É interessante notar também como a fotografia de Cartas de Iwo Jima difere de outros trabalhos de Clint Eastwood. O diretor de fotografia Tom Stern trabalhou no citado A Conquista da Honra e neste seu filme-irmão, presenteando o espectador com dois belíssimos – e diversos – retratos da ilha. Enquanto que a fotografia do primeiro longa-metragem tinha cores pálidas e uma paleta de cores puxando para o azul, Cartas de Iwo Jima é dotado de uma imagem mais esmaecida, puxando para o sépia. Além de dar um tom envelhecido para o filme, esta escolha dá um feeling épico para o longa-metragem de Eastwood.
Indicado a 4 Oscar em 2007, incluindo Melhor Filme e Direção – venceu Melhor Edição de Som – Cartas de Iwo Jima é um trabalho corajoso do cineasta. Em primeiro lugar, traz a visão do “inimigo” em um combate que tirou milhares de vidas de jovens estadunidenses e japoneses. Em segundo, acertadamente, Eastwood não é maniqueísta. Cada um daqueles soldados, como humanos que são, tem seu lado bom e mau. O cineasta mostra tanto os momentos genuinamente perturbadores – como o pelotão que pratica um harakiri com granadas – quanto os momentos sublimes, quando um soldado japonês tenta manter um contato amigável com seu inimigo. Clint Eastwood inclusive pinta um retrato horrível para uma parte do exército norte-americano, que liquidou friamente prisioneiros de guerra.

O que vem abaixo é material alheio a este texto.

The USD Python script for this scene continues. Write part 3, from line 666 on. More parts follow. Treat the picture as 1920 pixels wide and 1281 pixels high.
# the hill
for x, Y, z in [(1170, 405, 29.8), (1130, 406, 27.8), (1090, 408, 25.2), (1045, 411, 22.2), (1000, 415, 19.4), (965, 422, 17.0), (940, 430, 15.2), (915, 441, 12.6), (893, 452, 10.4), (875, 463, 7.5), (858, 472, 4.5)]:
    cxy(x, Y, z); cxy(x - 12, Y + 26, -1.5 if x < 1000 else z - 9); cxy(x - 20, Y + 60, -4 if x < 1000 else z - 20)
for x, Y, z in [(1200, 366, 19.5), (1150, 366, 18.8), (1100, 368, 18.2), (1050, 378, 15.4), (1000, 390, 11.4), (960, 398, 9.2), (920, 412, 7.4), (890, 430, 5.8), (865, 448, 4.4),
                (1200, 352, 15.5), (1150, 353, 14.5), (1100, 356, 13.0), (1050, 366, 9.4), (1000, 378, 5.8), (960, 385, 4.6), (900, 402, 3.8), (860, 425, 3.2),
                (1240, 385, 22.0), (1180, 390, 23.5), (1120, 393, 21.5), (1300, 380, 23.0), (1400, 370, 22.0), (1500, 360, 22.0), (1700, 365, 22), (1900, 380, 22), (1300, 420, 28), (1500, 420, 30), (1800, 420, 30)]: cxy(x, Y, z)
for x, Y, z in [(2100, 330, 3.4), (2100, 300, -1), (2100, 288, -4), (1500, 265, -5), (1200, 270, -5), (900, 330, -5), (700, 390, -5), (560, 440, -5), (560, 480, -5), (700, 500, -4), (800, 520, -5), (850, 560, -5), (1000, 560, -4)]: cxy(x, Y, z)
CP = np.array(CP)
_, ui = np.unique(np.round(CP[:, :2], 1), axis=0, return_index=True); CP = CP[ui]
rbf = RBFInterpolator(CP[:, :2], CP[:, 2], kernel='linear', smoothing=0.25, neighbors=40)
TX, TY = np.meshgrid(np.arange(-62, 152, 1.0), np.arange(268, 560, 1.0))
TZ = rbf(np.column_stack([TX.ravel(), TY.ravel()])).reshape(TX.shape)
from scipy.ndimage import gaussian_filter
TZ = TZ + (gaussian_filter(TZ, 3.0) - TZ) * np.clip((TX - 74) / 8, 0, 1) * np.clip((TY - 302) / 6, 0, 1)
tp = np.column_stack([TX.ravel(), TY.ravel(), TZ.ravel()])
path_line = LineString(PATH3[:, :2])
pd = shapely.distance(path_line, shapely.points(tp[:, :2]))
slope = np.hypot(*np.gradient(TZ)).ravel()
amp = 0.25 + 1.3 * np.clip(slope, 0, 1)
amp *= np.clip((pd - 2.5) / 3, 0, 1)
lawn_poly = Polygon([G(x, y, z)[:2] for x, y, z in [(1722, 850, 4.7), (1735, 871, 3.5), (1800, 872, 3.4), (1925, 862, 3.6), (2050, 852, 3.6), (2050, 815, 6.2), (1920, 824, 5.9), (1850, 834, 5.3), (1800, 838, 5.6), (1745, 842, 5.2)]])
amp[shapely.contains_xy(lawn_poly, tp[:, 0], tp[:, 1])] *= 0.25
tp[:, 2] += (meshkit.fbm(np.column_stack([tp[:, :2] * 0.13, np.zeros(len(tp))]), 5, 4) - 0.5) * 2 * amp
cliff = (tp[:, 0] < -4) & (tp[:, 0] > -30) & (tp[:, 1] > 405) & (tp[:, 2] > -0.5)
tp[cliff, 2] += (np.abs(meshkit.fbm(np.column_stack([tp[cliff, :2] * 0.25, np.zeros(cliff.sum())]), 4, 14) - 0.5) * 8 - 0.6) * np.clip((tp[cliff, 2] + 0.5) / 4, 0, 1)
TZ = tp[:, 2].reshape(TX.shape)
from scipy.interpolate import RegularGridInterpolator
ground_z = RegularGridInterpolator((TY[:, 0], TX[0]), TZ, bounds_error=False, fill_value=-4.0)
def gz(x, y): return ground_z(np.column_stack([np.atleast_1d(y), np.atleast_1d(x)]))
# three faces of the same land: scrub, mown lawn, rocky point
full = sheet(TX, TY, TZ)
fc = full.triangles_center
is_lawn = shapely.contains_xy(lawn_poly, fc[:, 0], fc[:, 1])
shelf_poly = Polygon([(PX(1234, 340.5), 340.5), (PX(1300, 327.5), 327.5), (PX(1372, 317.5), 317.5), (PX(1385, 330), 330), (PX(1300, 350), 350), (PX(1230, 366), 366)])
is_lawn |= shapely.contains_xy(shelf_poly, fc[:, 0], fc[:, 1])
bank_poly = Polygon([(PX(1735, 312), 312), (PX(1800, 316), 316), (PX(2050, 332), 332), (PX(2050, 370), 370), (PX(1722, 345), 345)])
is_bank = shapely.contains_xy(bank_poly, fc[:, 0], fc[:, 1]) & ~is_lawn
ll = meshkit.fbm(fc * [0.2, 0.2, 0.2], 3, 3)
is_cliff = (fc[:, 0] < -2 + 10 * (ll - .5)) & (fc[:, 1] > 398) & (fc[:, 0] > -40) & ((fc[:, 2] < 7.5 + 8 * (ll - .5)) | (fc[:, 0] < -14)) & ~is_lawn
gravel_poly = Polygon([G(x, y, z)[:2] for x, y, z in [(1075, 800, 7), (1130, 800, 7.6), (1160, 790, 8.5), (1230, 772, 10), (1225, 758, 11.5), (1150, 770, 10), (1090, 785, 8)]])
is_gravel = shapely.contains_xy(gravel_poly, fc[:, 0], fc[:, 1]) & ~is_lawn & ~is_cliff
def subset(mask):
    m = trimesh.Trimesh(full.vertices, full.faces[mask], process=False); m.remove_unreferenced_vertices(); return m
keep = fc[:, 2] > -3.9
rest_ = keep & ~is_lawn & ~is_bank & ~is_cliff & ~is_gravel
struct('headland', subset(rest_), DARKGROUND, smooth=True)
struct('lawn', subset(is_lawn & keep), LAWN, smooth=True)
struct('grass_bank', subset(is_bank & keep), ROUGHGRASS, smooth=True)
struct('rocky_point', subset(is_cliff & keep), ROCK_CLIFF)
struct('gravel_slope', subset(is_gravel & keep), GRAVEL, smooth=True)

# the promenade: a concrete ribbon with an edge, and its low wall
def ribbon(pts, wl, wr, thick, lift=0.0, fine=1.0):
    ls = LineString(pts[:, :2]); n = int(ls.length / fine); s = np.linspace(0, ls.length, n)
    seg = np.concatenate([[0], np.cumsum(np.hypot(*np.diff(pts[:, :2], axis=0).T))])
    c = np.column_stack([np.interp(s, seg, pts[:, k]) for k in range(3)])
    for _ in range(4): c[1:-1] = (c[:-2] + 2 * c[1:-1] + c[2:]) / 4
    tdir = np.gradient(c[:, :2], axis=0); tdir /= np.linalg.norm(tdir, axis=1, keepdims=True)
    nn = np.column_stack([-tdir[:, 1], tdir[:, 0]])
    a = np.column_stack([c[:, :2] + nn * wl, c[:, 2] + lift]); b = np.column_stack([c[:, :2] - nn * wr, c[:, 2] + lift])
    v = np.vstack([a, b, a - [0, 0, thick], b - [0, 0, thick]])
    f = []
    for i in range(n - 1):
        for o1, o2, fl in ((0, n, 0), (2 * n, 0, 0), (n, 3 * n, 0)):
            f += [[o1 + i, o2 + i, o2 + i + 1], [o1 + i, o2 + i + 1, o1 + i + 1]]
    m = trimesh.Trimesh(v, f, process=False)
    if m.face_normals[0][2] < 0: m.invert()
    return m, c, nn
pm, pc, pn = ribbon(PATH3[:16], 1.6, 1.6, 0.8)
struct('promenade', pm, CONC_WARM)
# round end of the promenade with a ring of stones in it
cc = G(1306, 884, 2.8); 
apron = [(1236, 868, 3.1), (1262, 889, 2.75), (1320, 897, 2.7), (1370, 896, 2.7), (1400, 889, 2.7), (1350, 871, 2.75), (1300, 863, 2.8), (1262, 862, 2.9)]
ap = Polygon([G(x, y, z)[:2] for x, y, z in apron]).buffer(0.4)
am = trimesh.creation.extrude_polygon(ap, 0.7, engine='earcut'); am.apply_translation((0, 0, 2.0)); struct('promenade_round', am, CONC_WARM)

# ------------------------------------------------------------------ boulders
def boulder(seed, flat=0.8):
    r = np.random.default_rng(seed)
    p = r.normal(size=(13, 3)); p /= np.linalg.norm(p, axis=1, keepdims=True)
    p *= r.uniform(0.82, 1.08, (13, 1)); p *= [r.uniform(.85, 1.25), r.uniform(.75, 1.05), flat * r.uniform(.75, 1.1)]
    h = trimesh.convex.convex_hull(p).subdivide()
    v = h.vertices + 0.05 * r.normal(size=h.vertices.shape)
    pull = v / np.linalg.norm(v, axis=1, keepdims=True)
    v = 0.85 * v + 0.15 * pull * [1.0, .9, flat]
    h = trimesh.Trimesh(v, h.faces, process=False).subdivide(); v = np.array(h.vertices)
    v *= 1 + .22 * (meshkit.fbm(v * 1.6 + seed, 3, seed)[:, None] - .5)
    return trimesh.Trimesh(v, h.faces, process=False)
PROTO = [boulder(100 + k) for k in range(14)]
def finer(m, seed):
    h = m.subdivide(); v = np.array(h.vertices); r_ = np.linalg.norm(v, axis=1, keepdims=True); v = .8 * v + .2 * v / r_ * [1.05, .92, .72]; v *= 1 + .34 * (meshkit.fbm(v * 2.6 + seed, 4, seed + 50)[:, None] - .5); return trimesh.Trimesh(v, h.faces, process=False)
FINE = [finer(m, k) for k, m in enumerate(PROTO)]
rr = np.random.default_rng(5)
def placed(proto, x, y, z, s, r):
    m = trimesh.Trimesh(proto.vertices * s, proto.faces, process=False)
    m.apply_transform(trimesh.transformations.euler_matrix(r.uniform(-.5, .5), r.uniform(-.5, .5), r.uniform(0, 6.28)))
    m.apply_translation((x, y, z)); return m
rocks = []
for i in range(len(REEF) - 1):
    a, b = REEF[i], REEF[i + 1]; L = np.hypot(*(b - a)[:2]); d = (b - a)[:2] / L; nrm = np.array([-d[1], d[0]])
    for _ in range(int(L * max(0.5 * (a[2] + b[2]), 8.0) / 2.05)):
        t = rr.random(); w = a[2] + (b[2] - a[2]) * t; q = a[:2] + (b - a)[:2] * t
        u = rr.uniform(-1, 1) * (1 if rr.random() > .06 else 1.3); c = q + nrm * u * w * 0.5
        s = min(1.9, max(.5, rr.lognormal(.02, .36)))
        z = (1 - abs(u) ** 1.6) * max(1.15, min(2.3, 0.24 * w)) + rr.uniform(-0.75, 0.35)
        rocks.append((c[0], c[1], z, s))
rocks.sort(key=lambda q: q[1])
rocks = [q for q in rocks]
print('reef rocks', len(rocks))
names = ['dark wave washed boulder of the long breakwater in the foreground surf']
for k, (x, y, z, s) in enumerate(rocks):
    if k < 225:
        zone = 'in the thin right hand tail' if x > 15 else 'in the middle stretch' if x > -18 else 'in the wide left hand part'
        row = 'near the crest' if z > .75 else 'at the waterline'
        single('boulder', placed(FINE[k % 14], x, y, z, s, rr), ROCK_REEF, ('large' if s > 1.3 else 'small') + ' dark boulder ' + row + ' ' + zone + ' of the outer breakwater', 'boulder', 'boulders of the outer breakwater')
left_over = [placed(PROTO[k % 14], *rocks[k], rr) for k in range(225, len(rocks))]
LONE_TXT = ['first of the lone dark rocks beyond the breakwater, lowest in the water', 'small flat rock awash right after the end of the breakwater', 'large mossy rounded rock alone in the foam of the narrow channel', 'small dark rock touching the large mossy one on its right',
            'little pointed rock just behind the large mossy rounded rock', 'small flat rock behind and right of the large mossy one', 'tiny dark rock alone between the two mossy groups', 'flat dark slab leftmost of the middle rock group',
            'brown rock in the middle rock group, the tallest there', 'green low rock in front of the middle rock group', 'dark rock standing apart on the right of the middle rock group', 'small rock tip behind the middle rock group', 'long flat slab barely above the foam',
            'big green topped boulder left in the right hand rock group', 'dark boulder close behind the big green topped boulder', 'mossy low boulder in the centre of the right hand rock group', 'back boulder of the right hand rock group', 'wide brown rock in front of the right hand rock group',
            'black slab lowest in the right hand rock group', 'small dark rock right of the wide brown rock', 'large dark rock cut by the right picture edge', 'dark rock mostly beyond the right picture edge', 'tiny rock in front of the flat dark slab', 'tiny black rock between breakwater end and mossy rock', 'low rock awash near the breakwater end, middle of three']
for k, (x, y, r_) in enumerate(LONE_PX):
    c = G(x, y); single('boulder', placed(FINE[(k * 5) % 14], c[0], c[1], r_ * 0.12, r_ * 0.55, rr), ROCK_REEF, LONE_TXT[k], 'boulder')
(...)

Se em A Conquista da Honra era uma foto que fazia com que a opinião pública carregasse a guerra, em Cartas de Iwo Jima não temos a informação de como os japoneses encaravam o combate. Sabemos, no entanto, por uma pequena cena em flashback, que alguns sentiam orgulho por terem parentes lutando pelo seu país. Não é difícil acreditar que este sentimento fosse majoritário no Japão, dado a honrosa predisposição dos seus habitantes em defender seu território.
Cartas de Iwo Jima faz um retrato belo do combate, mesmo nunca dispensando o seu lado mais horrível. Um trabalho primoroso de Clint Eatwood. Mais um, de tantos.